CATATAN PERJALANAN KEPALA SEKOLAH DAERAH TERPENCIL (Bagian 17)
Latihan untuk tampilan-tampilan siswa yang mau menyumbang pementasan,
dilakukan di kelompok masing-masing secara mandiri, di rumah-rumah siswa.
Mereka dilatih oleh sanak saudara mereka yang memiliki pengalaman. Kami sangat
senang, ternyata keluarga siswa kami ikut andil dalam mensukseskan program baru
ini.
Aku juga ikut andil melatih puisi berantai yang dibacakan oleh tiga orang
siswa. Karena memang karakter tiga puisi
yang dirangkai itu lucu bila membacakannya dengan nada yang pas, maka ketika
berlatih anak-anak tertawa terus. Tapi lama kelamaan biasa juga. Malah yang
mendengarnya tertawa terbahak-bahak ketika ditampilkan pada gladi bersih.

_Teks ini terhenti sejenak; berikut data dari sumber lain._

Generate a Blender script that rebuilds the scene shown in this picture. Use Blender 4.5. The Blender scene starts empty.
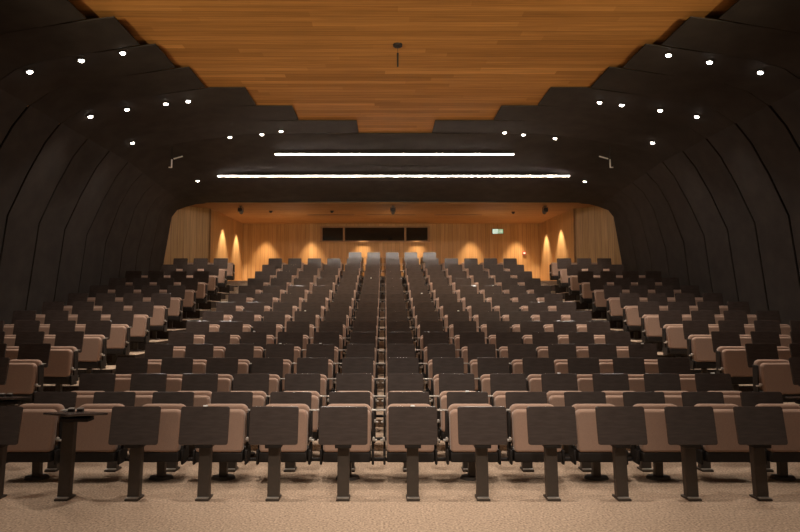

Untuk pementasan butuh panggung yang cukup luas agar muat sebanyak 30 anak
ketika kelas 9 menampilkan gilirannya. Untungnya pak Ketua Komite Sekolah
berhasil meminjam seperangkat panggung dan sound systemnya dari kantor Desa. Kantor desa kami memang punya seperangkat panggung walaupun
kecil, juga sound system. Sedangkan untuk tirai-tirai auning kami mendapatkan
pinjaman dari SMPN 1 Cipanas, sekolah asalku. Untuk memperluas panggung kami
menambahnya dengan menyusun meja-meja dari kelas. Hmm. Mudah-mudahan mejanya
tidak rusak.
Aku berpikir bagaimana dengan konsumsi untuk para undangan yang terdiri
dari semua orang tua siswa dan aparat pemerintahan mulai dari RT,RW, tokoh
masyarakat dan perangkat Desa.
“Gak usah hawatir, Bu tentang konsumsi. Masyarakat pasti mendukung. Tinggal
bilang aja ke anak-anak untuk menyumbang makanan. Dan kelas 9 mau menyumbang
tumpeng, Bu. Saya kan sudah ngobrol sama beberapa orang tua siswa kelas 9,
mereka sangat setuju membuat tumpeng, itung-itung syukuran katanya. Nanti
dibuat per kelompok saja. Jadinya ada 3 kelompok, masing-masing 10 orang. Nah
kelas 7 dan 8 mah nyumbang apa saja
mereka sanggupnya,” bu Een menjelaskan panjang lebar. Aku menyambut baik
terobosan tersebut. Semoga semuanya berjalan dengan lancar pada waktunya.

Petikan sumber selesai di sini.